国税庁の通達でも「納税者が準備するために相当の期間を置いて通知することが望ましい」とされており、急な翌日通知などはまれです。

事前通知は書面でもらえるか?

通常は電話または口頭で通知されます。

  • 事前通知は、調査官からは次の内容が伝えられます。
    • 調査日・時間
    • 調査場所
    • 対象税目・期間
    • 来訪する調査官の氏名・所属
    • 調査の目的や概要

なお、電話による事前通知が困難と認められる場合は、税務当局の判断で書面によって事前通知を行う場合もありますが、納税者の要望で事前通知内容を記載した書面を交付することはありません

事前通知のない調査は違法ですか?

事前通知なしの調査でも、違法とは限りません。国税通則法74条の9第2項の例外事由に該当すれば、通知なしの調査が認められています。

ただし、調査官の都合などによる無通知は許されず、正当な理由がなければ税務職員側が手続違反となることもあります。

事前通知の時点で調査を拒否できるか?

税務調査は任意調査なので法的には調査の立入を拒否する自由はありますが、正当な理由のない拒否や妨害は、国税通則法第128条により処罰の対象となることがあります。

合理的な理由があれば問題ありませんが、単に受けたくないという理由で拒否することはできません

事前通知を顧問税理士に出せるか?

納税者が顧問税理士を代理人として届出している場合には、調査通知は顧問税理士宛てに行われます。

「税理士法第30条(代理権の範囲)」および「国税通則法第75条」に基づく慣行で、顧問税理士を通してやり取りを行うのが一般的です。

事前通知の日時は変更できるか?

通知を受けた後、正当な理由(出張・会議・決算作業中など)があれば、日程変更の申し出ができます

調査官も無理に強行することはせず、両方の都合を調整して再設定します。

事前通知の場所は変更できるか?

原則は事業所・店舗などの現場で行われますが、税務署や税理士事務所などの場所で行うこともできます。帳簿や領収書が顧問税理士の事務所にある場合、税理士事務所での実施を依頼することがよくあります

事前通知で調査の理由や根拠は説明されるのか?

通知時には、調査の目的・対象税目・対象期間などの概要が伝えられますが、「どのような情報から調査対象となったか」や「通報・情報提供があったか」といった具体的な調査理由までは通常説明されません。

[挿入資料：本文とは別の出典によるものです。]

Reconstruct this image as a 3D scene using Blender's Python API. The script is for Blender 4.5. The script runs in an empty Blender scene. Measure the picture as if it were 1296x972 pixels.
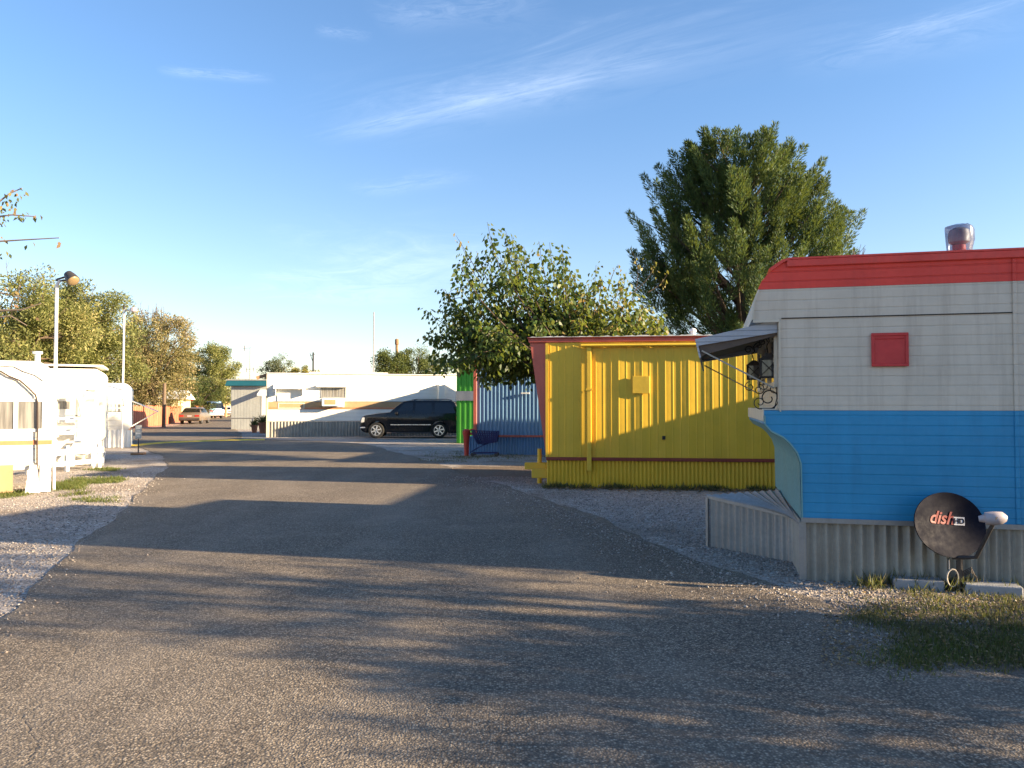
import bpy, bmesh, math, random
import numpy as np
from mathutils import Vector, Matrix

random.seed(7)
rng = np.random.default_rng(11)
C = bpy.context.scene.collection
R = math.radians
PI = math.pi

# ------------------------------------------------------------------ camera geometry
FOC = 1000.0            # focal length in pixels of the 1296 wide photograph
CX, CY, HZ = 648.0, 486.0, 513.0
CAMH = 1.6
PITCH = math.atan((HZ - CY) / FOC)

def ray(px, py):
    a, b = (px - CX) / FOC, (CY - py) / FOC
    return Vector((a, math.cos(PITCH) - b * math.sin(PITCH), math.sin(PITCH) + b * math.cos(PITCH)))

def G(px, py, z=0.0):
    r = ray(px, py); t = (z - CAMH) / r.z
    return Vector((r.x * t, r.y * t, z))

def P(px, py, Y):
    r = ray(px, py); t = Y / r.y
    return Vector((r.x * t, Y, CAMH + r.z * t))

class Frame:
    """a standing wall: origin on the ground, horizontal direction at angle ang"""
    def __init__(s, ox, oy, ang):
        s.o = Vector((ox, oy, 0)); s.a = ang
        s.u = Vector((math.cos(ang), math.sin(ang), 0)); s.n = Vector((math.sin(ang), -math.cos(ang), 0))
    def uz(s, px, py, v=0.0):
        r = ray(px, py); c = Vector((0, 0, CAMH)); o = s.o - s.n * v
        t = (o - c).dot(s.n) / r.dot(s.n); p = c + r * t
        return ((p - o).dot(s.u), p.z)

# ------------------------------------------------------------------ naming
def tag(o, label=None, cat=None, group=None, kind=None):
    if label: o['label'] = label
    if cat: o['category'] = cat
    if group: o['group'] = group
    if kind: o['kind'] = kind
    return o

def empty(name, loc, label, cat, rot=0.0, group=None):
    o = bpy.data.objects.new(name, None); C.objects.link(o)
    o.location = loc; o.rotation_euler = (0, 0, rot); o.empty_display_size = .2
    return tag(o, label, cat, group)

def copy_tree(o, parent=None):
    c = o.copy(); C.objects.link(c)
    if parent is not None: c.parent = parent
    for ch in list(o.children): copy_tree(ch, c)
    return c

# ------------------------------------------------------------------ mesh building
class MB:
    def __init__(s): s.v = []; s.f = []
    def add(s, vs, fs):
        b = len(s.v); s.v += [tuple(v) for v in vs]; s.f += [tuple(i + b for i in f) for f in fs]; return s
    def box(s, x0, x1, y0, y1, z0, z1):
        return s.add([(x0,y0,z0),(x1,y0,z0),(x1,y1,z0),(x0,y1,z0),(x0,y0,z1),(x1,y0,z1),(x1,y1,z1),(x0,y1,z1)],
                     [(3,2,1,0),(4,5,6,7),(0,1,5,4),(1,2,6,5),(2,3,7,6),(3,0,4,7)])
    def bar(s, p, q, w, h=None):
        """rectangular bar from p to q"""
        p, q = Vector(p), Vector(q); h = h or w; d = (q - p).normalized()
        up = Vector((0,0,1)) if abs(d.z) < .95 else Vector((0,1,0))
        a = d.cross(up).normalized() * w / 2; b = a.cross(d).normalized() * h / 2
        vs = [c + i for c in (p, q) for i in (-a-b, a-b, a+b, -a+b)]
        return s.add(vs, [(0,1,2,3),(7,6,5,4),(0,4,5,1),(1,5,6,2),(2,6,7,3),(3,7,4,0)])
    def prism(s, prof, d0, d1, axis='y'):
        """2-D outline extruded; axis y: outline is (x,z), axis x: (y,z), axis z: (x,y)"""
        n = len(prof)
        def m(p, d): return (p[0], d, p[1]) if axis == 'y' else ((d, p[0], p[1]) if axis == 'x' else (p[0], p[1], d))
        vs = [m(p, d0) for p in prof] + [m(p, d1) for p in prof]
        fs = [tuple(range(n)), tuple(range(2*n-1, n-1, -1))] + [(i, i+n, (i+1) % n + n, (i+1) % n) for i in range(n)]
        return s.add(vs, fs)
    def tube(s, pts, r, n=6, cap=True):
        pts = [Vector(p) for p in pts]; k = len(pts)
        rs = r if isinstance(r, (list, tuple)) else [r] * k
        b = len(s.v); ref = None
        for i, p in enumerate(pts):
            d = (pts[min(i+1, k-1)] - pts[max(i-1, 0)]).normalized()
            if ref is None: ref = d.orthogonal().normalized()
            a = (ref - d * ref.dot(d))
            a = a.normalized() if a.length > 1e-6 else d.orthogonal().normalized()
            ref = a; c = d.cross(a)
            for j in range(n):
                t = 2 * PI * j / n
                s.v.append(tuple(p + (a * math.cos(t) + c * math.sin(t)) * rs[i]))
        for i in range(k - 1):
            for j in range(n):
                s.f.append((b+i*n+j, b+i*n+(j+1) % n, b+(i+1)*n+(j+1) % n, b+(i+1)*n+j))
        if cap:
            s.f.append(tuple(b + j for j in range(n-1, -1, -1))); s.f.append(tuple(b+(k-1)*n+j for j in range(n)))
        return s
    def lathe(s, prof, c=(0,0,0), axis='z', n=24):
        b = len(s.v); k = len(prof)
        for (r, h) in prof:
            for j in range(n):
                t = 2*PI*j/n; x, y = r*math.cos(t), r*math.sin(t)
                v = (x, y, h) if axis == 'z' else ((x, h, y) if axis == 'y' else (h, x, y))
                s.v.append((v[0]+c[0], v[1]+c[1], v[2]+c[2]))
        for i in range(k-1):
            for j in range(n):
                s.f.append((b+i*n+j, b+i*n+(j+1) % n, b+(i+1)*n+(j+1) % n, b+(i+1)*n+j))
        s.f.append(tuple(b+j for j in range(n))); s.f.append(tuple(b+(k-1)*n+j for j in range(n)))
        return s
    def wave(s, prof, z0, z1, v0, top=None, bot=None):
        """upright sheet following prof = [(u, off)], facing -y; z1/z0 may be functions of u"""
        b = len(s.v); n = len(prof)
        fz0 = z0 if callable(z0) else (lambda u: z0); fz1 = z1 if callable(z1) else (lambda u: z1)
        for (u, o) in prof: s.v += [(u, v0 - o, fz0(u)), (u, v0 - o, fz1(u))]
        for i in range(n-1): s.f.append((b+2*i, b+2*i+2, b+2*i+3, b+2*i+1))
        return s
    def build(s, name, mat, parent=None, smooth=False, bevel=0.0, recalc=True, seg=1, loc=None, label=None):
        me = bpy.data.meshes.new(name); me.from_pydata(s.v, [], s.f)
        if recalc or bevel:
            bm = bmesh.new(); bm.from_mesh(me)
            if recalc: bmesh.ops.recalc_face_normals(bm, faces=bm.faces)
            if bevel:
                es = [e for e in bm.edges if len(e.link_faces) == 2 and e.calc_face_angle(0) > R(35)]
                try: bmesh.ops.bevel(bm, geom=es, offset=bevel, segments=seg, affect='EDGES', profile=.5, clamp_overlap=True)
                except Exception: pass
            bm.to_mesh(me); bm.free()
        if smooth:
            me.polygons.foreach_set('use_smooth', [True] * len(me.polygons))
            try: me.set_sharp_from_angle(angle=R(38))
            except Exception: pass
        me.materials.append(mat); me.update()
        o = bpy.data.objects.new(name, me); C.objects.link(o)
        if parent is not None: o.parent = parent
        if loc is not None: o.location = loc
        if label: o['label'] = label
        return o

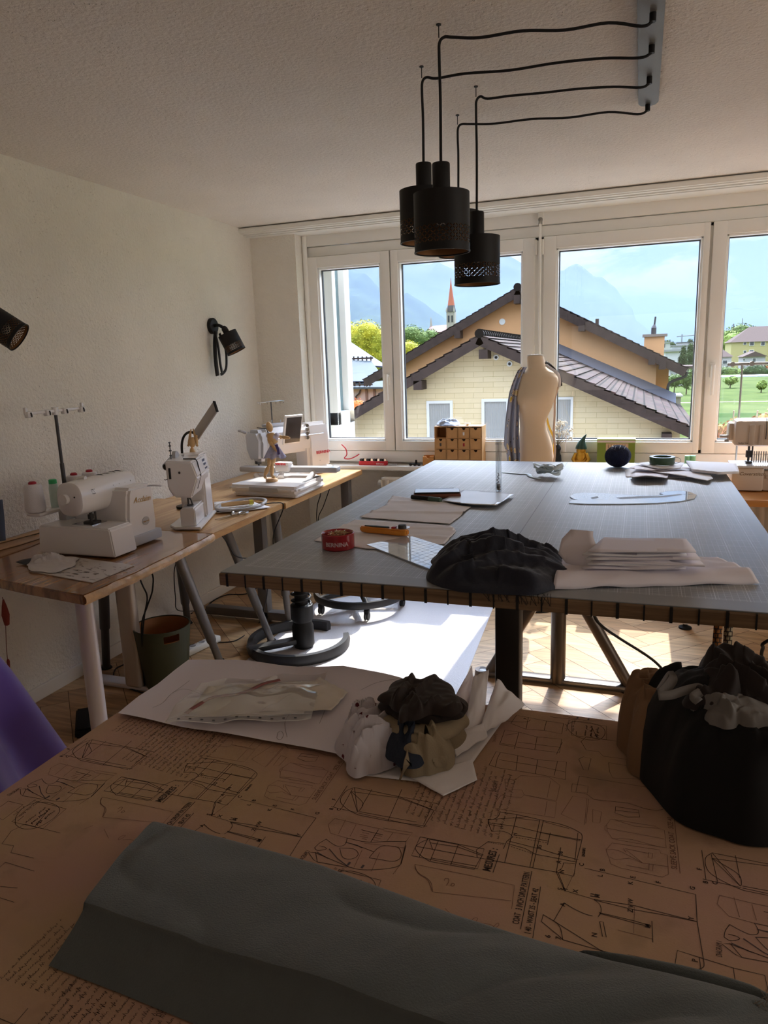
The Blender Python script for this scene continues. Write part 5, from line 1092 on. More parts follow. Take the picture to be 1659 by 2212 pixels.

納税者は、なぜ調査が入るのかを知る権利がありますが、調査の公正を確保するため、税務署は詳細を明らかにしないのが実態です。

法令上、実地の調査を行う理由については、法令上事前通知すべき事項とはされていませんので、説明されません。

取引先等への調査で事前通知はありますか?

取引先・関係先への調査(反面調査)は、事前通知は原則ありません。反面調査は、税務署が事実関係を確認するために行うもので、調査先が納税者本人ではないため、通知義務の対象外です。

反面調査とは、税務調査対象者本人ではなく、その取引先などの関係先に対して実施される税務調査のことを指します。

ただし、本人調査の過程で「取引先にも照会する可能性があります」と説明される場合もあります。

一般的には、反面調査の場合には、事前通知に関する法令上の規定はありませんが、運用上、原則として、あらかじめその対象者の方へ連絡を行うようにされています。

調査は事前通知の内容の範囲内ですか?

原則として、通知された税目・期間の範囲内で実施されますが、調査の過程で他税目や別期間に明らかな誤りが見つかった場合、調査範囲を拡大することも可能です(国税通則法第74条の2)。その場合は、改めて追加通知や説明を行うのが一般的です。